Les dernières volontés du roi Andrianampoinimerina, alors qu’il sentait proche la fin, en 1810, mettent particulièrement en valeur ce nombre «Roambinifolo», surtout que William Edward, Missionnaire de la London Misionary Society, qui les a éditées, y a adjoint une précieuse notule. Le roi, qui avait gagné le surnom de «Ny Ombalahibemaso» (taureau-aux-grands-yeux), y évoque ses ancêtres royaux depuis Andriamasinavalona (lequel avait «tourné le dos» un siècle plus tôt) en invoquant les Douze-qui-ont-régné. Et W.E. Williams de préciser qu’il ne faut pas, dans les expressions consacrées «Roa Ambin’ny Folo Manjaka» (Les Douze-qui-ont-régné), «Roa Ambin’ny Folo Vavy» (Les Douze épouses royales), «Tendrombohitra Roa Ambin’ny Folo» (Les Douze collines sacrées), «Sampy Roa Ambin’ny Folo» (Les Douze idoles d’État), voir «Douze» comme une énumération comptable, mais bien comprendre «Roambinifolo» comme cachet de la chose royale.

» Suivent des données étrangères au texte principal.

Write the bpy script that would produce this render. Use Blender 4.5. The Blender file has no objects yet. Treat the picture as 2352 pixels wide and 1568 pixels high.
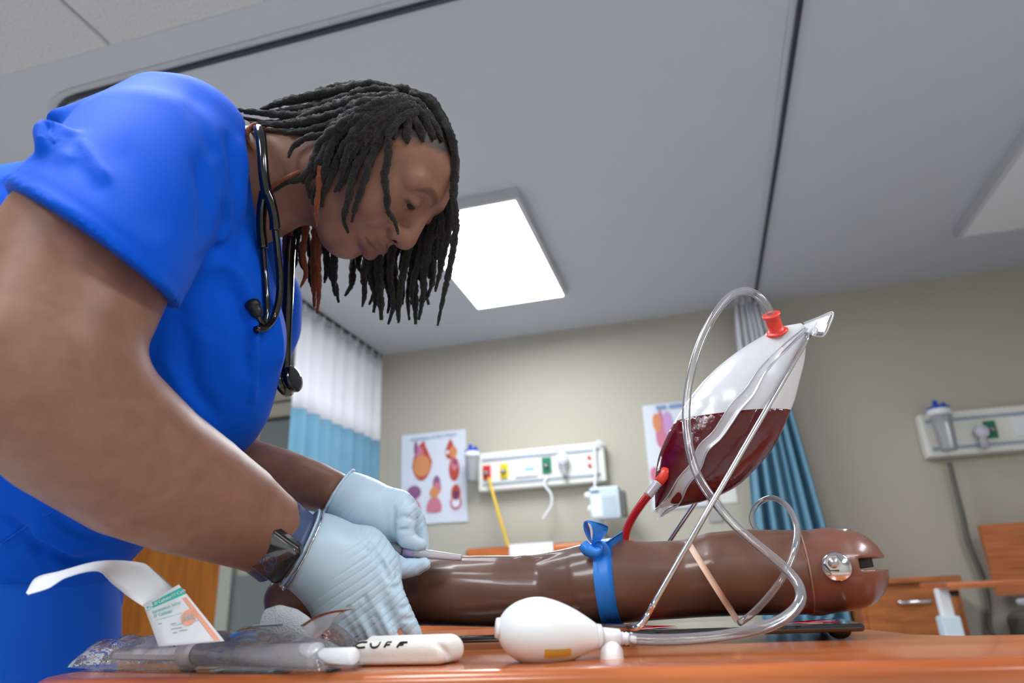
import bpy, bmesh, math, random
import numpy as np
from mathutils import Vector, Matrix
random.seed(7); rng = np.random.default_rng(7)
scene = bpy.context.scene
COL = scene.collection

# ------------------------------------------------------------------ camera, light, exposure
CZ = 0.80                                   # eye height, 5 cm over the table top
F, PX, PY = 1568.0, 1176.0, 784.0
RC = np.array([[0.96321326, 0.2654616, -0.04183718],
               [-0.13086269, 0.32734481, -0.9357993],
               [-0.2347236, 0.90684922, 0.35004188]])   # world -> camera (x right, y down, z forward)
cam_d = bpy.data.cameras.new('camera'); cam = bpy.data.objects.new('camera', cam_d); COL.objects.link(cam)
_r, _u, _b = RC[0], -RC[1], -RC[2]
cam.matrix_world = Matrix(((_r[0], _u[0], _b[0], 0), (_r[1], _u[1], _b[1], 0), (_r[2], _u[2], _b[2], CZ), (0, 0, 0, 1)))
cam_d.sensor_width = 36; cam_d.lens = 24; cam_d.clip_start = .02; cam_d.clip_end = 60
cam_d.dof.use_dof = True; cam_d.dof.focus_distance = .76; cam_d.dof.aperture_fstop = 4.5
scene.camera = cam
w = bpy.data.worlds.new('world'); scene.world = w; w.use_nodes = True
w.node_tree.nodes['Background'].inputs[0].default_value = (.75, .82, 1, 1)
w.node_tree.nodes['Background'].inputs[1].default_value = .12
scene.view_settings.view_transform = 'Standard'; scene.view_settings.look = 'None'
scene.view_settings.exposure = 0.0; scene.view_settings.gamma = 1; scene.view_settings.use_curve_mapping = False
LAMP = 24.0                                 # strength of a lit ceiling panel
scene.cycles.use_denoising = True
scene.cycles.max_bounces = 10; scene.cycles.transparent_max_bounces = 24
scene.cycles.caustics_reflective = False; scene.cycles.caustics_refractive = False

# ------------------------------------------------------------------ helpers
def D(px, py, d):                           # point at camera depth d
    return RC.T @ np.array([(px - PX) / F * d, (py - PY) / F * d, d]) + (0, 0, CZ)
def ray(px, py): return RC.T @ np.array([(px - PX) / F, (py - PY) / F, 1.0])
def AY(px, py, Y): r = ray(px, py); return r * (Y / r[1]) + (0, 0, CZ)
def AZ(px, py, z): r = ray(px, py); return r * ((z - CZ) / r[2]) + (0, 0, CZ)
def depth(p): return float(RC[2] @ (np.asarray(p) - (0, 0, CZ)))
def V(p): return Vector([float(a) for a in p])
def lin(c): return tuple(((x / 255) / 12.92 if x <= 10.3 else (((x / 255) + .055) / 1.055) ** 2.4) for x in c)

def mat(name, rgb, rough=.5, metal=0, spec=.5, coat=0, bump=None, var=None, sss=0, alpha=1, trans=0, attr=None, emit=0, sheen=0, stretch=None, ior=1.45):
    m = bpy.data.materials.new(name); m.use_nodes = True; nt = m.node_tree; b = nt.nodes['Principled BSDF']
    c = lin(rgb) + (1,)
    b.inputs['Base Color'].default_value = c
    b.inputs['Roughness'].default_value = rough; b.inputs['Metallic'].default_value = metal
    b.inputs['Specular IOR Level'].default_value = spec; b.inputs['Coat Weight'].default_value = coat; b.inputs['Coat Roughness'].default_value = .12
    b.inputs['Alpha'].default_value = alpha; b.inputs['Transmission Weight'].default_value = trans; b.inputs['IOR'].default_value = ior
    if sss: b.inputs['Subsurface Weight'].default_value = sss; b.inputs['Subsurface Radius'].default_value = (.008, .003, .0015); b.inputs['Subsurface Scale'].default_value = 1
    if sheen: b.inputs['Sheen Weight'].default_value = sheen; b.inputs['Sheen Roughness'].default_value = .4
    if emit: b.inputs['Emission Color'].default_value = c; b.inputs['Emission Strength'].default_value = emit
    tc = nt.nodes.new('ShaderNodeTexCoord'); src = tc.outputs['Object']
    if stretch:
        mp = nt.nodes.new('ShaderNodeMapping'); mp.inputs['Scale'].default_value = stretch; nt.links.new(src, mp.inputs[0]); src = mp.outputs[0]
    last = None
    if attr:
        a = nt.nodes.new('ShaderNodeAttribute'); a.attribute_name = attr; last = a.outputs['Color']
    if var:                                  # (scale, rgb2, lo, hi)
        n = nt.nodes.new('ShaderNodeTexNoise'); n.inputs['Scale'].default_value = var[0]; n.inputs['Detail'].default_value = 5; nt.links.new(src, n.inputs[0])
        mr = nt.nodes.new('ShaderNodeMapRange'); mr.inputs[1].default_value = var[2]; mr.inputs[2].default_value = var[3]; nt.links.new(n.outputs[0], mr.inputs[0])
        mx = nt.nodes.new('ShaderNodeMix'); mx.data_type = 'RGBA'; nt.links.new(mr.outputs[0], mx.inputs[0])
        if last is not None:
            nt.links.new(last, mx.inputs[6])
            mu = nt.nodes.new('ShaderNodeMix'); mu.data_type = 'RGBA'; mu.blend_type = 'MULTIPLY'; mu.inputs[0].default_value = 1
            nt.links.new(last, mu.inputs[6]); mu.inputs[7].default_value = lin(var[1]) + (1,); nt.links.new(mu.outputs[2], mx.inputs[7])
        else:
            mx.inputs[6].default_value = c; mx.inputs[7].default_value = lin(var[1]) + (1,)
        last = mx.outputs[2]
    if last is not None: nt.links.new(last, b.inputs['Base Color'])
    if bump:                                 # (scale, strength, distance)
        n = nt.nodes.new('ShaderNodeTexNoise'); n.inputs['Scale'].default_value = bump[0]; n.inputs['Detail'].default_value = 4; nt.links.new(src, n.inputs[0])
        bp = nt.nodes.new('ShaderNodeBump'); bp.inputs['Strength'].default_value = bump[1]; bp.inputs['Distance'].default_value = bump[2]
        nt.links.new(n.outputs[0], bp.inputs['Height']); nt.links.new(bp.outputs[0], b.inputs['Normal'])
    return m

def film(name, rgb, clear, rough=.12, edge=.6, bump=None):
    """clear plastic: see-through face on, milkier and glossier at its edges"""
    m = bpy.data.materials.new(name); m.use_nodes = True; nt = m.node_tree; b = nt.nodes['Principled BSDF']; out = nt.nodes['Material Output']
    b.inputs['Base Color'].default_value = lin(rgb) + (1,); b.inputs['Roughness'].default_value = rough; b.inputs['Specular IOR Level'].default_value = .8
    t = nt.nodes.new('ShaderNodeBsdfTransparent'); mx = nt.nodes.new('ShaderNodeMixShader'); lw = nt.nodes.new('ShaderNodeLayerWeight'); lw.inputs[0].default_value = .35
    mr = nt.nodes.new('ShaderNodeMapRange'); mr.inputs[3].default_value = 1 - clear; mr.inputs[4].default_value = edge
    nt.links.new(lw.outputs['Facing'], mr.inputs[0]); nt.links.new(mr.outputs[0], mx.inputs[0]); nt.links.new(t.outputs[0], mx.inputs[1])
    tr = nt.nodes.new('ShaderNodeBsdfTranslucent'); tr.inputs[0].default_value = lin(rgb) + (1,)
    m2 = nt.nodes.new('ShaderNodeMixShader'); m2.inputs[0].default_value = .3; nt.links.new(b.outputs[0], m2.inputs[1]); nt.links.new(tr.outputs[0], m2.inputs[2])
    gl = nt.nodes.new('ShaderNodeBsdfGlossy'); gl.inputs['Roughness'].default_value = rough * .6
    m3 = nt.nodes.new('ShaderNodeMixShader'); fr = nt.nodes.new('ShaderNodeFresnel'); fr.inputs[0].default_value = 1.5
    nt.links.new(m2.outputs[0], mx.inputs[2]); nt.links.new(fr.outputs[0], m3.inputs[0]); nt.links.new(mx.outputs[0], m3.inputs[1]); nt.links.new(gl.outputs[0], m3.inputs[2])
    nt.links.new(m3.outputs[0], out.inputs[0])
    if bump:
        n = nt.nodes.new('ShaderNodeTexNoise'); n.inputs['Scale'].default_value = bump[0]; n.inputs['Detail'].default_value = 3
        tc = nt.nodes.new('ShaderNodeTexCoord'); nt.links.new(tc.outputs['Object'], n.inputs[0])
        bp = nt.nodes.new('ShaderNodeBump'); bp.inputs['Strength'].default_value = bump[1]; bp.inputs['Distance'].default_value = bump[2]
        nt.links.new(n.outputs[0], bp.inputs['Height'])
        for s in (b, gl, fr): nt.links.new(bp.outputs[0], s.inputs['Normal'])
    return m

def wood(name, c1, c2, stretch, rough=.32, coat=.0, spec=.5):
    return mat(name, c1, rough, var=(3, c2, .35, .68), stretch=stretch, coat=coat, spec=spec)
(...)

Comment, dans ces conditions, arriver un jour à nous convaincre d’abandonner cette écriture «à l’envers» incompatible avec la graphie «à l’endroit» d’un écran de machine à calculer : «folo roa amby» sonne si faux surtout parce qu’il attente à une sacralité euphonique associée à une légitimité historique.
«Je vous salue (aussi), montagnes éternelles / immuables témoins de notre âge aboli», déclame Jean-Joseph Rabearivelo. C’est une civilisation qui s’écroule, l’âge étant déjà aboli, et les témoins de moins en moins immuables : dans une absurdité sans nom, nous arasons nos «montagnes éternelles» pour en remblayer les rizières. Et la plaie est d’autant plus douloureuse quand les bulldozers laissent un «lavaka» à vif, comme au pied de la colline d’Ambohidava, ancien fief d’Andriamambavola, un des «Roambinifolo» qui aidèrent Andrianampoinimerina à «faire» l’Imerina.
Les «Douze Collines» font l’Imerina. Pourtant, au pied d’Iharanandriana, j’aperçois des griffures sacrilèges que personne ne semble voir depuis la RN7 vers Ambatolampy et Antsirabe. Si les textes et codes n’impressionnent plus personne, l’instauration d’un «fady» (tabou) dûment protégé par un «ozona» (malédiction) pourrait protéger la Culture par la Culture.